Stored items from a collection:
**********
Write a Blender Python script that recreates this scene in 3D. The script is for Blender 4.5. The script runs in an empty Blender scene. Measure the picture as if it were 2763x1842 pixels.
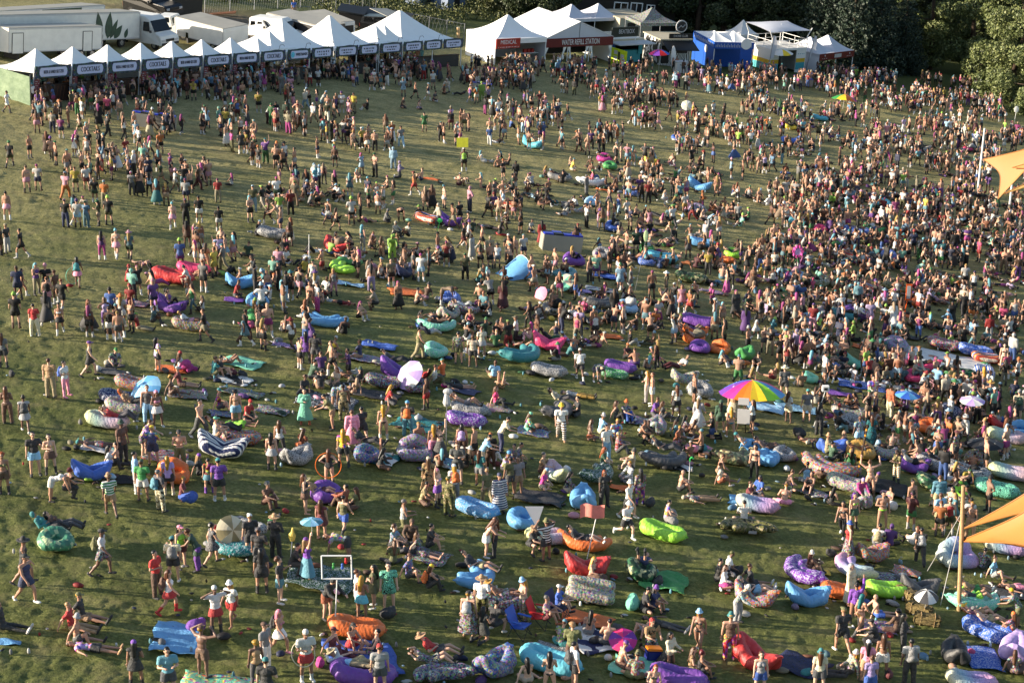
import bpy, bmesh, math, random
import numpy as np
from mathutils import Vector, Matrix
random.seed(7); np.random.seed(7)
S = bpy.context.scene
COL = S.collection
R = math.radians
# ------------------------------------------------------------------ camera and the sloping field
PITCH = R(19.0); CAMH = 27.2; F = 5372.0; CX, CY = 1381.5, 921.0
GA, GB = -0.139, -0.060
cam = bpy.data.objects.new('camera', bpy.data.cameras.new('camera')); COL.objects.link(cam)
cam.data.sensor_width = 36; cam.data.lens = F / 2763 * 36
cam.location = (0, 0, CAMH); cam.rotation_euler = (math.pi / 2 - PITCH, 0, 0)
cam.data.clip_start = 0.5; cam.data.clip_end = 6000
S.camera = cam
cp, sp = math.cos(PITCH), math.sin(PITCH)

def soft(v, lo, hi, k=40.0):
    v = np.asarray(v, float)
    v = np.where(v > hi, hi + k * np.tanh((v - hi) / k), v)
    return np.where(v < lo, lo - k * np.tanh((lo - v) / k), v)
def gz(x, y):
    return GA * soft(x, -80, 95) + GB * soft(y, -10, 300)
def ray(px, py):
    u = (px - CX) / F; v = (CY - py) / F
    return Vector((u, cp + v * sp, -sp + v * cp))
def G(px, py):
    """source pixel -> point of the field"""
    d = ray(px, py); t = CAMH / (GA * d.x + GB * d.y - d.z)
    for _ in range(12):
        p = d * t + Vector((0, 0, CAMH)); e = p.z - float(gz(p.x, p.y))
        t += e / max(0.05, -(d.z - GA * d.x - GB * d.y))
    p = d * t + Vector((0, 0, CAMH)); p.z = float(gz(p.x, p.y)); return p
def proj(p):
    x, y, z = p[0], p[1], p[2] - CAMH
    zc = y * cp - z * sp; yc = y * sp + z * cp
    return CX + F * x / zc, CY - F * yc / zc
def hgt(P, py):
    """height above P at which the picture row py is reached"""
    lo, hi = 0.0, 40.0
    for _ in range(40):
        m = (lo + hi) / 2
        if proj((P.x, P.y, P.z + m))[1] > py: lo = m
        else: hi = m
    return lo
D = 1.17474
def Gd(x, y): return G(x * D, y * D)
NRM = Vector((-GA, -GB, 1)).normalized()
TILT = Vector((0, 0, 1)).rotation_difference(NRM).to_matrix().to_4x4()
def ground_matrix(P, rot, tilt=True, s=1.0, dz=0.0):
    M = Matrix.Translation(Vector(P) + Vector((0, 0, dz)))
    if tilt: M = M @ TILT
    return M @ Matrix.Rotation(R(rot), 4, 'Z') @ Matrix.Diagonal((s, s, s, 1))

# ------------------------------------------------------------------ light
SUN_EL, SUN_AZ = 17.0, 6.0      # light travels to +x, slightly away from the camera
ld = Vector((math.cos(R(SUN_AZ)) * math.cos(R(SUN_EL)), math.sin(R(SUN_AZ)) * math.cos(R(SUN_EL)), -math.sin(R(SUN_EL))))
sun = bpy.data.objects.new('sun', bpy.data.lights.new('sun', 'SUN')); COL.objects.link(sun)
sun.data.energy = 5.0; sun.data.angle = R(0.6); sun.data.color = (1.0, 0.86, 0.68)
sun.rotation_euler = ld.to_track_quat('-Z', 'Y').to_euler(); sun.location = (-60, 60, 60)
W = bpy.data.worlds.new('World'); S.world = W; W.use_nodes = True
nt = W.node_tree; nt.nodes.clear()
sky = nt.nodes.new('ShaderNodeTexSky'); sky.sky_type = 'NISHITA'; sky.sun_disc = False
sky.sun_elevation = R(SUN_EL)
sd = -ld; sky.sun_rotation = math.atan2(sd.x, sd.y)
sky.air_density = 1.0; sky.dust_density = 1.5
bg = nt.nodes.new('ShaderNodeBackground'); bg.inputs['Strength'].default_value = 0.095
wo = nt.nodes.new('ShaderNodeOutputWorld')
nt.links.new(sky.outputs[0], bg.inputs[0]); nt.links.new(bg.outputs[0], wo.inputs[0])
S.view_settings.view_transform = 'Standard'; S.view_settings.look = 'None'
S.view_settings.exposure = 1.22; S.view_settings.gamma = 1.0

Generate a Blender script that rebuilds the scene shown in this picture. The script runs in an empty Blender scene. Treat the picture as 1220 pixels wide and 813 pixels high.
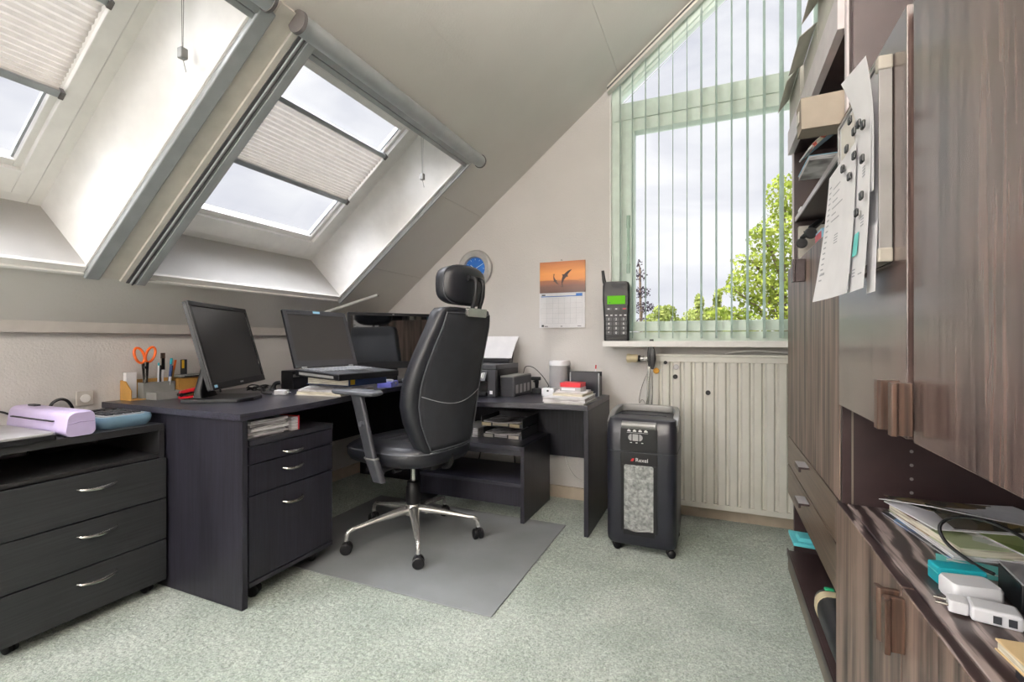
import bpy, bmesh, math, random
from mathutils import Vector, Matrix, Euler
random.seed(7)
PI = math.pi
scene = bpy.context.scene
COL = scene.collection
R = math.radians

# ------------------------------------------------------------------ materials
def lin(c):
    c = c / 255.0
    return c / 12.92 if c <= 0.04045 else ((c + 0.055) / 1.055) ** 2.4

def rgb(t, a=1.0):
    return (lin(t[0]), lin(t[1]), lin(t[2]), a)

class NT:
    """small node-tree helper"""
    def __init__(self, name):
        self.m = bpy.data.materials.new(name)
        self.m.use_nodes = True
        self.t = self.m.node_tree
        self.t.nodes.clear()
        self.out = self.n('ShaderNodeOutputMaterial')
    def n(self, kind, **kw):
        x = self.t.nodes.new(kind)
        for k, v in kw.items():
            setattr(x, k, v)
        return x
    def l(self, a, b):
        self.t.links.new(a, b)
    def coord(self, scale=(1, 1, 1), rot=(0, 0, 0)):
        tc = self.n('ShaderNodeTexCoord'); mp = self.n('ShaderNodeMapping')
        mp.inputs['Scale'].default_value = scale
        mp.inputs['Rotation'].default_value = rot
        self.l(tc.outputs['Object'], mp.inputs['Vector'])
        return mp.outputs['Vector']
    def noise(self, vec, scale, detail=3.0, rough=0.5, dist=0.0):
        x = self.n('ShaderNodeTexNoise')
        x.inputs['Scale'].default_value = scale
        x.inputs['Detail'].default_value = detail
        x.inputs['Roughness'].default_value = rough
        x.inputs['Distortion'].default_value = dist
        self.l(vec, x.inputs['Vector'])
        return x.outputs['Fac']
    def ramp(self, fac, stops):
        x = self.n('ShaderNodeValToRGB')
        e = x.color_ramp.elements
        while len(e) < len(stops):
            e.new(0.5)
        for i, (p, c) in enumerate(stops):
            e[i].position = p
            e[i].color = c if len(c) == 4 else rgb(c)
        self.l(fac, x.inputs['Fac'])
        return x.outputs['Color']
    def bsdf(self, rough=0.5, metal=0.0, spec=0.5):
        b = self.n('ShaderNodeBsdfPrincipled')
        b.inputs['Roughness'].default_value = rough
        b.inputs['Metallic'].default_value = metal
        b.inputs['Specular IOR Level'].default_value = spec
        self.l(b.outputs['BSDF'], self.out.inputs['Surface'])
        self.b = b
        return b
    def bump(self, fac, strength, dist=0.002):
        x = self.n('ShaderNodeBump')
        x.inputs['Strength'].default_value = strength
        x.inputs['Distance'].default_value = dist
        self.l(fac, x.inputs['Height'])
        self.l(x.outputs['Normal'], self.b.inputs['Normal'])

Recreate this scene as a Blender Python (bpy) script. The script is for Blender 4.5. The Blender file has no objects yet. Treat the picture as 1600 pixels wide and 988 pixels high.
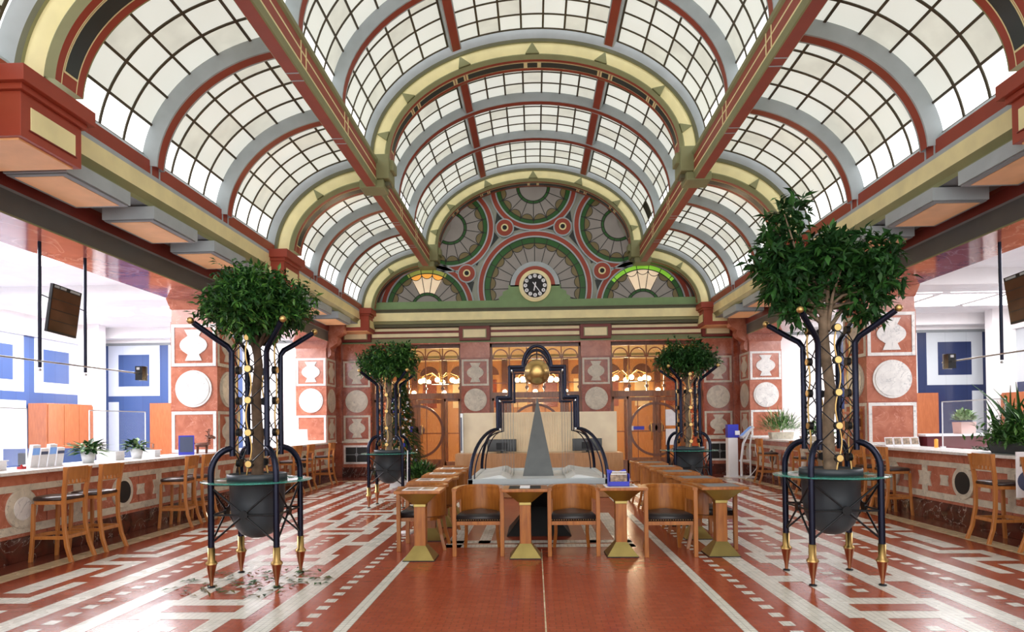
import bpy, math, random
from mathutils import Matrix, Vector
random.seed(7)
PI = math.pi
C = bpy.context.scene.collection
sc = bpy.context.scene

# ---------------------------------------------------------------- camera, world, exposure
cam_d = bpy.data.cameras.new('camera'); cam = bpy.data.objects.new('camera', cam_d); C.objects.link(cam)
F_PX, YAW, ROLL, PITCH, CY = 1018.0, 0.0346, 0.012, 0.012, 649.9
cam_d.sensor_fit = 'HORIZONTAL'; cam_d.sensor_width = 36.0; cam_d.lens = F_PX / 1600 * 36.0
cam_d.shift_y = (CY - 494.0) / 1600.0
cam_d.clip_start = 0.05; cam_d.clip_end = 200
cam.matrix_world = (Matrix.Translation((-0.044, 0, 1.6)) @ Matrix.Rotation(YAW, 4, 'Z')
                    @ Matrix.Rotation(PI / 2 + PITCH, 4, 'X') @ Matrix.Rotation(-ROLL, 4, 'Z'))
sc.camera = cam
w = bpy.data.worlds.new('world'); sc.world = w; w.use_nodes = True
w.node_tree.nodes['Background'].inputs[0].default_value = (1.0, 0.99, 0.97, 1)
w.node_tree.nodes['Background'].inputs[1].default_value = 2.75
sc.view_settings.view_transform = 'Standard'; sc.view_settings.look = 'None'
sc.view_settings.gamma = 1.0; sc.view_settings.use_curve_mapping = False
sc.view_settings.exposure = 0.0
sc.cycles.use_denoising = True
sc.cycles.max_bounces = 7; sc.cycles.diffuse_bounces = 4; sc.cycles.glossy_bounces = 3
sc.cycles.transmission_bounces = 5; sc.cycles.transparent_max_bounces = 8
sc.cycles.caustics_reflective = False; sc.cycles.caustics_refractive = False
sc.cycles.sample_clamp_indirect = 6.0
SKY_E, STRIP_E = .88, 1.7        # frosted skylight panes and their brightest lowest row

def area(name, loc, size, power, col=(1, 1, 1), rot=(0, 0, 0), sy=None):
    l = bpy.data.lights.new(name, 'AREA'); l.energy = power; l.color = col
    l.shape = 'RECTANGLE'; l.size = size; l.size_y = sy or size
    o = bpy.data.objects.new(name, l); C.objects.link(o); o.location = loc; o.rotation_euler = rot
    return o
# ceiling luminaires of the two side offices and the entrance hall behind the glazed doors
for s, nm in ((-1, 'office_light'), (1, 'office_light')):
    pw = 950 if s < 0 else 450
    area(nm, (s * 10.2, 9.0, 4.52), 4.0, pw, (1, .98, 1.0), sy=6.0)
    area(nm, (s * 10.2, 16.0, 4.52), 4.0, pw, (1, .98, 1.0), sy=4.0)

# ---------------------------------------------------------------- materials
MATS = {}
def lin(c):
    return tuple(((x / 255.0) / 12.92 if x <= 10 else (((x / 255.0) + 0.055) / 1.055) ** 2.4) for x in c) + (1,)
def nodes(name):
    m = bpy.data.materials.new(name); m.use_nodes = True; nt = m.node_tree
    return m, nt, nt.nodes['Principled BSDF'], nt.nodes.new, nt.links.new
def coords(nt, scale):
    tc = nt.nodes.new('ShaderNodeTexCoord'); mp = nt.nodes.new('ShaderNodeMapping')
    mp.inputs['Scale'].default_value = scale if isinstance(scale, tuple) else (scale,) * 3
    nt.links.new(tc.outputs['Object'], mp.inputs[0]); return mp.outputs[0]
def ramp(nt, fac, stops):
    r = nt.nodes.new('ShaderNodeValToRGB'); e = r.color_ramp.elements
    e[0].position, e[0].color = stops[0]; e[1].position, e[1].color = stops[-1]
    for p, c in stops[1:-1]:
        x = e.new(p); x.color = c
    nt.links.new(fac, r.inputs[0]); return r.outputs[0]
def mat(name, rgb, rough=.5, metal=0.0, var=.08, scale=3.0, bump=0.0, spec=.5, coat=0.0):
    m, nt, b, new, link = nodes(name)
    c = lin(rgb)
    n = new('ShaderNodeTexNoise'); n.inputs['Scale'].default_value = 1.0; n.inputs['Detail'].default_value = 3
    link(coords(nt, scale), n.inputs[0])
    lo = tuple(x * (1 - var) for x in c[:3]) + (1,); hi = tuple(min(1, x * (1 + var)) for x in c[:3]) + (1,)
    link(ramp(nt, n.outputs[0], [(.3, lo), (.7, hi)]), b.inputs['Base Color'])
    b.inputs['Roughness'].default_value = rough; b.inputs['Metallic'].default_value = metal
    b.inputs['Specular IOR Level'].default_value = spec; b.inputs['Coat Weight'].default_value = coat
    if bump:
        bp = new('ShaderNodeBump'); bp.inputs['Strength'].default_value = bump; bp.inputs['Distance'].default_value = .01
        link(n.outputs[0], bp.inputs['Height']); link(bp.outputs[0], b.inputs['Normal'])
    MATS[name] = m; return m
def marble(name, base, dark, vein, scale=2.5, rough=.18, vw=.02):
    m, nt, b, new, link = nodes(name)
    co = coords(nt, scale)
    n = new('ShaderNodeTexNoise'); n.inputs['Scale'].default_value = 2.2; n.inputs['Detail'].default_value = 7
    n.inputs['Distortion'].default_value = .8; link(co, n.inputs[0])
    base_c = ramp(nt, n.outputs[0], [(.3, lin(dark)), (.62, lin(base))])
    v = new('ShaderNodeTexNoise'); v.inputs['Scale'].default_value = 1.1; v.inputs['Detail'].default_value = 5
    v.inputs['Distortion'].default_value = 1.6; link(co, v.inputs[0])
    a = new('ShaderNodeMath'); a.operation = 'SUBTRACT'; a.inputs[1].default_value = .5; link(v.outputs[0], a.inputs[0])
    ab = new('ShaderNodeMath'); ab.operation = 'ABSOLUTE'; link(a.outputs[0], ab.inputs[0])
    f = ramp(nt, ab.outputs[0], [(0.0, (1, 1, 1, 1)), (vw, (0, 0, 0, 1))])
    mx = new('ShaderNodeMix'); mx.data_type = 'RGBA'
    link(f, mx.inputs[0]); link(base_c, mx.inputs[6]); mx.inputs[7].default_value = lin(vein)
    link(mx.outputs[2], b.inputs['Base Color']); b.inputs['Roughness'].default_value = rough
    MATS[name] = m; return m
def wood(name, a, b_, scale=(2, 2, 14), rough=.35):
    m, nt, b, new, link = nodes(name)
    n = new('ShaderNodeTexNoise'); n.inputs['Scale'].default_value = 2.5; n.inputs['Detail'].default_value = 5
    n.inputs['Distortion'].default_value = .6; link(coords(nt, (scale[1] * 5, scale[0] * 5, 1.5)), n.inputs[0])
    link(ramp(nt, n.outputs[0], [(.3, lin(a)), (.7, lin(b_))]), b.inputs['Base Color'])
    b.inputs['Roughness'].default_value = rough; b.inputs['Coat Weight'].default_value = .25
    MATS[name] = m; return m
def tiles(name, a, b_, grout, sx, sy, off=0.0, rough=.2, gw=.03):
    m, nt, b, new, link = nodes(name)
    br = new('ShaderNodeTexBrick'); link(coords(nt, 1.0), br.inputs[0])
    br.offset = off; br.inputs['Color1'].default_value = lin(a); br.inputs['Color2'].default_value = lin(b_)
    br.inputs['Mortar'].default_value = lin(grout); br.inputs['Scale'].default_value = 1.0
    br.inputs['Mortar Size'].default_value = gw * min(sx, sy); br.inputs['Brick Width'].default_value = sx; br.inputs['Row Height'].default_value = sy
    link(br.outputs[0], b.inputs['Base Color'])
    n = new('ShaderNodeTexNoise'); n.inputs['Scale'].default_value = 3.0; link(coords(nt, 1.0), n.inputs[0])
    r = new('ShaderNodeMapRange'); r.inputs[3].default_value = rough * .6; r.inputs[4].default_value = rough * 1.5
    link(n.outputs[0], r.inputs[0]); link(r.outputs[0], b.inputs['Roughness'])
    bp = new('ShaderNodeBump'); bp.inputs['Strength'].default_value = .12; bp.inputs['Distance'].default_value = .002; bp.invert = True
    link(br.outputs[1], bp.inputs['Height']); link(bp.outputs[0], b.inputs['Normal'])
    MATS[name] = m; return m
def glow(name, rgb, e, var=.12, scale=1.5):
    m, nt, b, new, link = nodes(name)
    c = lin(rgb)
    n = new('ShaderNodeTexNoise'); n.inputs['Scale'].default_value = 1.0; n.inputs['Detail'].default_value = 4
    link(coords(nt, scale), n.inputs[0])
    lo = tuple(x * (1 - var) for x in c[:3]) + (1,)
    col = ramp(nt, n.outputs[0], [(.3, lo), (.7, c)])
    b.inputs['Base Color'].default_value = tuple(min(.6, x * .5) for x in c[:3]) + (1,); b.inputs['Roughness'].default_value = .35
    link(col, b.inputs['Emission Color']); b.inputs['Emission Strength'].default_value = e
    MATS[name] = m; return m
def clear(name, rgb=(255, 255, 255), alpha=.15, rough=.03):
    m, nt, b, new, link = nodes(name)
    b.inputs['Base Color'].default_value = lin(rgb); b.inputs['Roughness'].default_value = rough
    b.inputs['Alpha'].default_value = alpha
    n = new('ShaderNodeTexNoise'); n.inputs['Scale'].default_value = 4; link(coords(nt, 1.0), n.inputs[0])
    r = new('ShaderNodeMapRange'); r.inputs[3].default_value = rough; r.inputs[4].default_value = rough + .04
    link(n.outputs[0], r.inputs[0]); link(r.outputs[0], b.inputs['Roughness'])
    MATS[name] = m; return m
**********
YOUR TASK: Up to and including the line with "cp, sp = math.cos(PITCH), math.sin(PITCH)", copy the data above from its first line. Skip pictures.

ANSWER TO THIS PROBLEM:
Write a Blender Python script that recreates this scene in 3D. The script is for Blender 4.5. The script runs in an empty Blender scene. Measure the picture as if it were 2763x1842 pixels.
import bpy, bmesh, math, random
import numpy as np
from mathutils import Vector, Matrix
random.seed(7); np.random.seed(7)
S = bpy.context.scene
COL = S.collection
R = math.radians
# ------------------------------------------------------------------ camera and the sloping field
PITCH = R(19.0); CAMH = 27.2; F = 5372.0; CX, CY = 1381.5, 921.0
GA, GB = -0.139, -0.060
cam = bpy.data.objects.new('camera', bpy.data.cameras.new('camera')); COL.objects.link(cam)
cam.data.sensor_width = 36; cam.data.lens = F / 2763 * 36
cam.location = (0, 0, CAMH); cam.rotation_euler = (math.pi / 2 - PITCH, 0, 0)
cam.data.clip_start = 0.5; cam.data.clip_end = 6000
S.camera = cam
cp, sp = math.cos(PITCH), math.sin(PITCH)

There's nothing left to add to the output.